3D scene scripts
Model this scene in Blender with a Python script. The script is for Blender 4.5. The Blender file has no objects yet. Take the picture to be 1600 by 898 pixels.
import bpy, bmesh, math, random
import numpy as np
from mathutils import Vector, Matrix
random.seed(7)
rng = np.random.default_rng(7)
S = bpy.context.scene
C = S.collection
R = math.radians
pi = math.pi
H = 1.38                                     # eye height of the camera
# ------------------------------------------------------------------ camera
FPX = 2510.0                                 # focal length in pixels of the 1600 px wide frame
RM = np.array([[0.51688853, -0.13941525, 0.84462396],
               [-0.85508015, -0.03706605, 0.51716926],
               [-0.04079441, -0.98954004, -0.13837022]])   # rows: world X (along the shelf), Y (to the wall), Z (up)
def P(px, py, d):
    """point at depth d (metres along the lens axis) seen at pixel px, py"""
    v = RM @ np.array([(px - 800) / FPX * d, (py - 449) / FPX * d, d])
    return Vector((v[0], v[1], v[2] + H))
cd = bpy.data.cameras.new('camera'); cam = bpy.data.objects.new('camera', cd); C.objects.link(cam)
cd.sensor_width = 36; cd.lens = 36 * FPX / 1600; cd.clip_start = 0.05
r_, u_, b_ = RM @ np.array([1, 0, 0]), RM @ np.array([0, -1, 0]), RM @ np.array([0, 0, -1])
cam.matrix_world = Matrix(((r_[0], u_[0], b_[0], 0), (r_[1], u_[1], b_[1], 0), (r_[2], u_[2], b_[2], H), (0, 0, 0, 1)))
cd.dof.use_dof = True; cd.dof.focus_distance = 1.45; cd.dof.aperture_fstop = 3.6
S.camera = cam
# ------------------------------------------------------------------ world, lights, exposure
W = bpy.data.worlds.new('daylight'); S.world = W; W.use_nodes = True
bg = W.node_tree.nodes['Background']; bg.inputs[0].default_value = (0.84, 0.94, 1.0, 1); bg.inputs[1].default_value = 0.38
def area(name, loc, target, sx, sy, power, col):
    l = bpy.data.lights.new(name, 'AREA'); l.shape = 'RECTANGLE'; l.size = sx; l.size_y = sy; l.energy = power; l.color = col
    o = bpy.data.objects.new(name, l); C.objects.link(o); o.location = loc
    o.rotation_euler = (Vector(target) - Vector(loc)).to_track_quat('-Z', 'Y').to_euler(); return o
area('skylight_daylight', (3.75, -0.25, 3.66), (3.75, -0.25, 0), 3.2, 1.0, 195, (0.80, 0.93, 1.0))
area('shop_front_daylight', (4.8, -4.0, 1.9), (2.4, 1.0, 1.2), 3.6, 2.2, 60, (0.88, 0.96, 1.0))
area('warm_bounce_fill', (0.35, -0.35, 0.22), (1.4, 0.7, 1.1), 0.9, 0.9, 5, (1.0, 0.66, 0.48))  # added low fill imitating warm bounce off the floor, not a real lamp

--

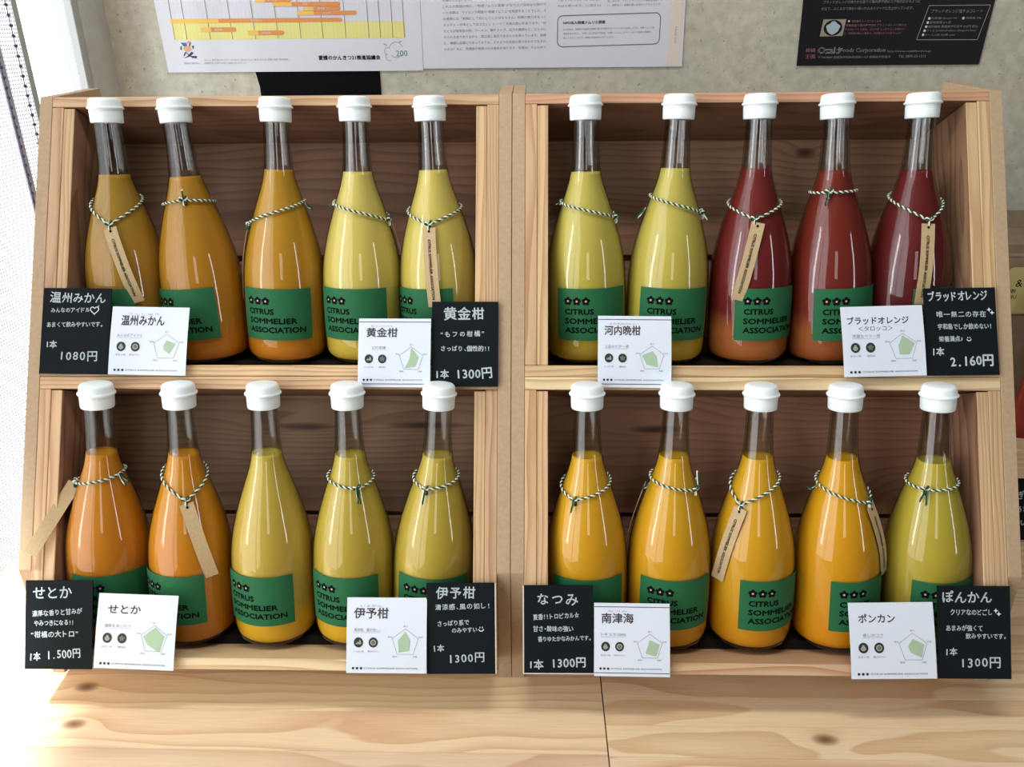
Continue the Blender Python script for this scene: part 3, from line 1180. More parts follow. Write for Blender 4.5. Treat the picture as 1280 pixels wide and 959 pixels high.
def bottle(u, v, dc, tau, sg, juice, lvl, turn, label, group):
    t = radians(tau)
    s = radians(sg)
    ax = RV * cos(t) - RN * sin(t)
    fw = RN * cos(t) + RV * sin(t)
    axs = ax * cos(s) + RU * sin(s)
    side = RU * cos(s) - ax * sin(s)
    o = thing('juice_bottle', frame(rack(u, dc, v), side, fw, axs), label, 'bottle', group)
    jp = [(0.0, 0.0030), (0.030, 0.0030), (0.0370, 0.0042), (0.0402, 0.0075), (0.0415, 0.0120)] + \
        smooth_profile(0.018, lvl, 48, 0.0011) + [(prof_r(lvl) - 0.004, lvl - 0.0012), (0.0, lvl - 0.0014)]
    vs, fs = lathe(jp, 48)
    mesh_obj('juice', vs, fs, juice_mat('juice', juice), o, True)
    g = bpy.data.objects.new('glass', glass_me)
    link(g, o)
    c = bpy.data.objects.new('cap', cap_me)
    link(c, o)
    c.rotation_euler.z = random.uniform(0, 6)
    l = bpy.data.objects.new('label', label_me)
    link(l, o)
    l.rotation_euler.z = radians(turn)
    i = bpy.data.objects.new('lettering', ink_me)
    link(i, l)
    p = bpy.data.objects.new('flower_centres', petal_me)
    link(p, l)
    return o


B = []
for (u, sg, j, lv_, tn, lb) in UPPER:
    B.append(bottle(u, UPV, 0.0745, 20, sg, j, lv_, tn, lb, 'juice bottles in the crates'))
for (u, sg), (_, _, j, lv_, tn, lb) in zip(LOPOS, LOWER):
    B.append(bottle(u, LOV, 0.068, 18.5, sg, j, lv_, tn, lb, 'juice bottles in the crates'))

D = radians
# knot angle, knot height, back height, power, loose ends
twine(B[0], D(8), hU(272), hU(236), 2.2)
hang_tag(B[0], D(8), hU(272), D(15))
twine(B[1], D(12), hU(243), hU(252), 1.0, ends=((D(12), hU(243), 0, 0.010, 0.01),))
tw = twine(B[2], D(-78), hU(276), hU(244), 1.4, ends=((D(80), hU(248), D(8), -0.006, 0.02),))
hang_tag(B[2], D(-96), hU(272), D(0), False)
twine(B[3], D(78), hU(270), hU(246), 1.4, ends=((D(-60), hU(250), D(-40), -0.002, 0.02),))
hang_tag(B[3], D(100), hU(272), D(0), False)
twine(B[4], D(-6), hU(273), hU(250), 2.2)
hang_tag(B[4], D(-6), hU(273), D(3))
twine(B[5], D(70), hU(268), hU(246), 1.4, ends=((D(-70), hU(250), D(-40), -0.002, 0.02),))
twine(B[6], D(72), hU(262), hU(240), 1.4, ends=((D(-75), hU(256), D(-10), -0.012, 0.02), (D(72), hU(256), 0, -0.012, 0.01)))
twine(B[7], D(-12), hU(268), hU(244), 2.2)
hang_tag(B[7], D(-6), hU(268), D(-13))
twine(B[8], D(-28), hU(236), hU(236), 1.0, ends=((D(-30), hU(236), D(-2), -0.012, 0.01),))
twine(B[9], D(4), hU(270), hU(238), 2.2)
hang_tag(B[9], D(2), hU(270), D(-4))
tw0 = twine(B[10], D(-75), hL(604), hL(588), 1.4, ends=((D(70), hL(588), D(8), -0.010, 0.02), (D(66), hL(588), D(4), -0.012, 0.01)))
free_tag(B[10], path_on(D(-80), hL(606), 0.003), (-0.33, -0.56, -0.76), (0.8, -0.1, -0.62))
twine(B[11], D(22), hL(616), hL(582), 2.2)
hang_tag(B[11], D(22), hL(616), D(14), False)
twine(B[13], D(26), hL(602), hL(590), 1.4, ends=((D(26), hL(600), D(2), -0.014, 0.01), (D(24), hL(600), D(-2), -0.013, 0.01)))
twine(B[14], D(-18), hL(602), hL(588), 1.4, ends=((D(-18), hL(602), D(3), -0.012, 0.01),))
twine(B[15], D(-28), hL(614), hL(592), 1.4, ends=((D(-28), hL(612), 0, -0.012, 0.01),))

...

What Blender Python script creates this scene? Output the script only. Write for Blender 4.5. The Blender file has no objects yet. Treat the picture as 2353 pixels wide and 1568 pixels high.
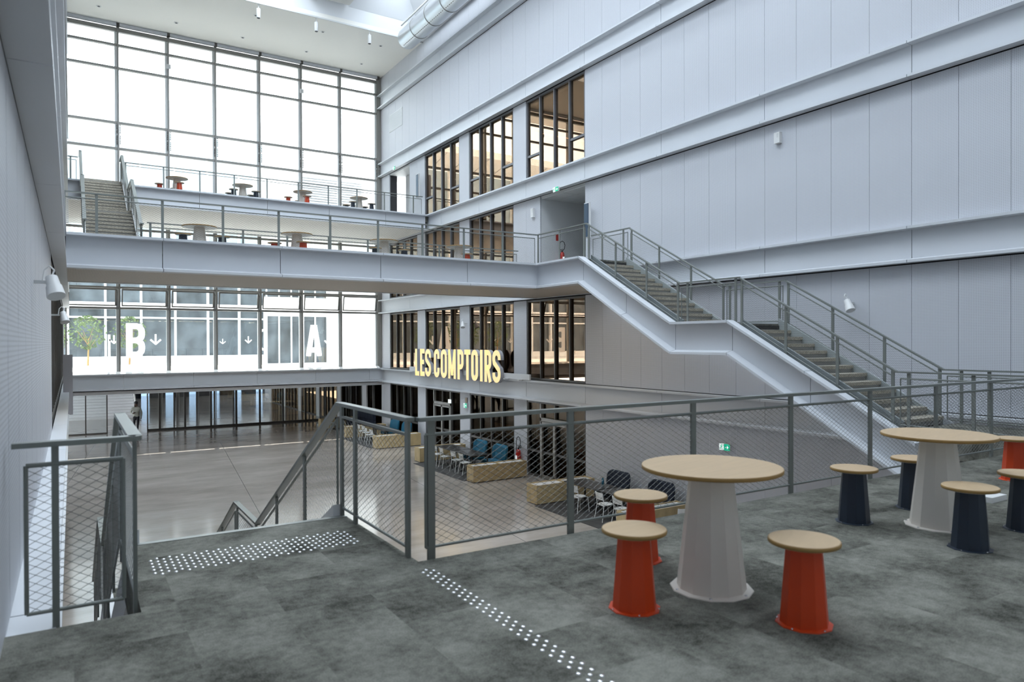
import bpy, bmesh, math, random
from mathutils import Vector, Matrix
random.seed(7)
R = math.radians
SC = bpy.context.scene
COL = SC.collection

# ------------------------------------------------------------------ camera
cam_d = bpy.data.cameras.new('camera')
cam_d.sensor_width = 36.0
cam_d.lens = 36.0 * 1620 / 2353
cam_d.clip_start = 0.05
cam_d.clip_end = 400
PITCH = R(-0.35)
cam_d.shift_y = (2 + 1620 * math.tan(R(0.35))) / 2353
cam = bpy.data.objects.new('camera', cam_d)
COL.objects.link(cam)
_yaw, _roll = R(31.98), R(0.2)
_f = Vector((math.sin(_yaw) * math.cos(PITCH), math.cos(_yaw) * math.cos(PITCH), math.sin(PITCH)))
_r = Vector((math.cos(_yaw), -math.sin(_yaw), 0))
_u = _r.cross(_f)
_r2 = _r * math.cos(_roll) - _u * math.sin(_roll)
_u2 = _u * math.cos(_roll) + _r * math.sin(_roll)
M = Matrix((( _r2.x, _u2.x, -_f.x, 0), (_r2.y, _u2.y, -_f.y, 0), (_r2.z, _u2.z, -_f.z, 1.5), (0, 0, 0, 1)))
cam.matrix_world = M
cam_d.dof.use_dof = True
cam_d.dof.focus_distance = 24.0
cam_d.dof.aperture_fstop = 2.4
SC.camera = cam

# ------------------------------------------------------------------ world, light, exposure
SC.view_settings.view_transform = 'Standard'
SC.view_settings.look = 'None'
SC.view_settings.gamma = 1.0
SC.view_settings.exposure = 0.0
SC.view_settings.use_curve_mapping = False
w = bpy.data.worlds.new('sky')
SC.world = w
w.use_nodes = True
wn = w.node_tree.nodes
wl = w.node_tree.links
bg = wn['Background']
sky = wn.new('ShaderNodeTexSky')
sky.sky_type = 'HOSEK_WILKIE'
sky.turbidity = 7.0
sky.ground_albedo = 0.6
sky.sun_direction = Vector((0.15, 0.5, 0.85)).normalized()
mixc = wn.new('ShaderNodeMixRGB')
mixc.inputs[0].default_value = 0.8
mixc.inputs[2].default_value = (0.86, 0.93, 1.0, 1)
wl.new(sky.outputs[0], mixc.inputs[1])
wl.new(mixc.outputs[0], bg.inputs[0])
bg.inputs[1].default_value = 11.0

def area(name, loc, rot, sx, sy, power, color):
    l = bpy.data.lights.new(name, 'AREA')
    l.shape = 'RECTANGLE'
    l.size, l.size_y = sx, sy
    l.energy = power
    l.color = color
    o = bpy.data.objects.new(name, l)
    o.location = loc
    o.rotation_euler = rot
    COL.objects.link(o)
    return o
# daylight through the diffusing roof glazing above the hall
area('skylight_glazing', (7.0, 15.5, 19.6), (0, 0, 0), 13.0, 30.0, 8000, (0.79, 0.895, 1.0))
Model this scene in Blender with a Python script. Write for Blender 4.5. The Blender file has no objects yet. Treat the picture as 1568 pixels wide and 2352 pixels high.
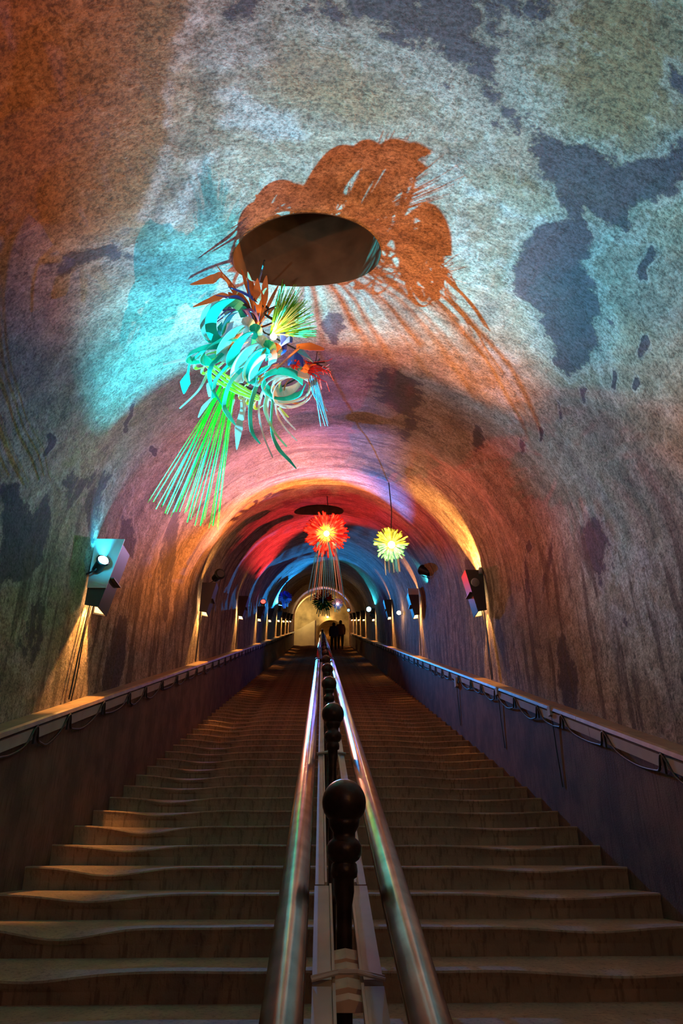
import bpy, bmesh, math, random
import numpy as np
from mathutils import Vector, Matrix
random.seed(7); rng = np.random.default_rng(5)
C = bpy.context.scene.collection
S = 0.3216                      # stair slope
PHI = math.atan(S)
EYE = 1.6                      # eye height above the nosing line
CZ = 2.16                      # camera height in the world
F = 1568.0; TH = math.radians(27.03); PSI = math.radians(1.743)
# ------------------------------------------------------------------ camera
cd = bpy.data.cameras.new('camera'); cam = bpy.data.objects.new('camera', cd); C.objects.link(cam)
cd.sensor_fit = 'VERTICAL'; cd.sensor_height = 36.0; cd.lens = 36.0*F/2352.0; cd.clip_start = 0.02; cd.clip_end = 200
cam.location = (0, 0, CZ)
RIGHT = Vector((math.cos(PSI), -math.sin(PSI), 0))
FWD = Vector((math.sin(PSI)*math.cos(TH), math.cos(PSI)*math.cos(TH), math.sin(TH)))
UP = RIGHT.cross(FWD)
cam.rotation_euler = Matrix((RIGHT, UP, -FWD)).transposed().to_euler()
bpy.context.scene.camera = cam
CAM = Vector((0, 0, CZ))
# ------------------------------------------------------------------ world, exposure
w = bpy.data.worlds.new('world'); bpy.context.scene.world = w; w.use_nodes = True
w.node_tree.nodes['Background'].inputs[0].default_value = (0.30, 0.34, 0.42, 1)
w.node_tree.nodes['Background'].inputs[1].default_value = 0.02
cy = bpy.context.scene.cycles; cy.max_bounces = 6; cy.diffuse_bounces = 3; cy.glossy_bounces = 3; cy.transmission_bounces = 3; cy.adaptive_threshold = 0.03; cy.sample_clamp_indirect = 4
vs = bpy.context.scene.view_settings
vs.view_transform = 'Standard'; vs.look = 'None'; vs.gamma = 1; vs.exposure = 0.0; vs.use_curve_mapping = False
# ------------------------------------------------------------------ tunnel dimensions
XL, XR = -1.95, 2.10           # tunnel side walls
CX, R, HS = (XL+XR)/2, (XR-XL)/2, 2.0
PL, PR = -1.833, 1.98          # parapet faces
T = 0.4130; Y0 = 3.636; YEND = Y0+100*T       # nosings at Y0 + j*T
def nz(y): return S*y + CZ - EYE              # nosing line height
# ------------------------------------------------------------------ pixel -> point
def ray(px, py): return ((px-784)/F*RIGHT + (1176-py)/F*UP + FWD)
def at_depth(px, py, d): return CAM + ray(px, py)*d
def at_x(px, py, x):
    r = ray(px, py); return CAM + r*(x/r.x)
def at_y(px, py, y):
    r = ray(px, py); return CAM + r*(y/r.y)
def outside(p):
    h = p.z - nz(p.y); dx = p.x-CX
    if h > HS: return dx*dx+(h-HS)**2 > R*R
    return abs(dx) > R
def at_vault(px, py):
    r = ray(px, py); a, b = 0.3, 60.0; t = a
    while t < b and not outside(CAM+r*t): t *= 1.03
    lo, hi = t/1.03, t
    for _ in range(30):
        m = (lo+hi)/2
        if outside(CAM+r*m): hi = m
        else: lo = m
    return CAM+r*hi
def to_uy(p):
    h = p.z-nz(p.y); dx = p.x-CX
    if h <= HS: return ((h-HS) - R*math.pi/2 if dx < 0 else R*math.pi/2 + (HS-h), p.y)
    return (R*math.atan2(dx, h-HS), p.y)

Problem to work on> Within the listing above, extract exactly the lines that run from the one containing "What Blender Python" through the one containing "COL = SC.collection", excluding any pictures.

Final result>
What Blender Python script creates this scene? Output the script only. Write for Blender 4.5. The Blender file has no objects yet. Treat the picture as 2353 pixels wide and 1568 pixels high.
import bpy, bmesh, math, random
from mathutils import Vector, Matrix
random.seed(7)
R = math.radians
SC = bpy.context.scene
COL = SC.collection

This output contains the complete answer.